Majid Al Ansari’s The Vile is not a typical haunted house horror film. Instead, it is a slow-burn descent into grief, betrayal, and madness, filtered through a deeply cultural lens. Building on the promise of his debut Zinzana (Rattle the Cage), Al Ansari blends intimate family drama with nightmarish supernatural flourishes, creating a story that is as emotionally devastating as it is terrifying.

The setup is deceptively simple: Khaled, a husband and father, decides to bring home a second wife. His justification is chilling in its casualness: he claims it is better to do it in front of his wife than behind her back. That decision becomes a gut punch for Amani, his first wife, and their daughter Noor. When a bird dies just after the reveal, it sets the tone for the ominous spiral to come.

Al Ansari understands how to weaponize fear. He knows when to lean into darkness, when to let the frame linger, and when to puncture the quiet with something shocking. The score, eerie and textured, feels like Danny Elfman by way of Abu Dhabi, fusing gothic playfulness with traditional regional sounds. The result is a film that does not just scare, it unsettles on a deeper level.

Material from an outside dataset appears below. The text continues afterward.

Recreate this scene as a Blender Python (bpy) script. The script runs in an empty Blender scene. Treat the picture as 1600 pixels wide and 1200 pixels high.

Some of the most painful moments come not from ghosts but from people. Scenes where Noor is bullied by her classmates are heartbreaking in their simplicity. Kids can be cruel, and the daughter’s shame and isolation hit almost harder than the supernatural horrors. Noor also carries an especially heavy burden, blaming herself for her father’s decision to remarry. In her mind, if she had been a boy, perhaps her father would not have needed another child to carry on his name. It is a stark reminder of how deeply gender roles can shape the way children see themselves.

Amani, meanwhile, unravels in front of us. Watching her spiral is terrifying because of how relatable it feels, how do any of us cope with grief, stress, and uncertainty? The film captures that sense that our minds sometimes betray us, pushing us toward irrational fears. (I could not help but think of my own absurd dread of mistakenly sticking my hand into a running blender.) The imagery leans into that discomfort, whether it is subtle paranoia or the more extreme moment of a character being waterboarded with vomit.

The comparisons to The Shining feel apt. Like Jack Torrance, Amani is trapped in a house that mirrors her mental collapse. There is even an axe-to-the-door sequence, but here it is framed through a distinctly female perspective. We begin by thinking Amani is simply losing her grip on reality, consumed by grief and jealousy. But Al Ansari flips expectations. Was the second wife truly evil all along? Or was it all in their heads? The ambiguity keeps the story unnervingly alive.

While the film occasionally drags, some stretches feel like a slog, it never loses its grip. The curiosity it builds, the constant question of what is real and what is imagined, pulls you through even its slowest passages. And when the finale arrives, it does so with operatic flair: a funhouse of nightmares where every corner delivers another sting, another gasp, another shiver. It is as beautiful as it is terrifying.

Creepy, bold, and clever, The Vile shows a filmmaker who knows the genre inside and out. You can feel Al Ansari’s love of horror in every frame, from the way shadows stalk the edges of the house to the sudden, grotesque shocks. And yet, at its heart, this is a story about human weakness. Khaled’s greed destroys his family, Amani’s pain consumes her, and Noor is left to pick up the pieces of a legacy that was never hers to carry.

The Vile may not be an easy watch, but it is a powerful one. It lingers like a nightmare, unsettling because it feels so rooted in real fears: betrayal, powerlessness, and the terror of watching a loved one slip away into darkness.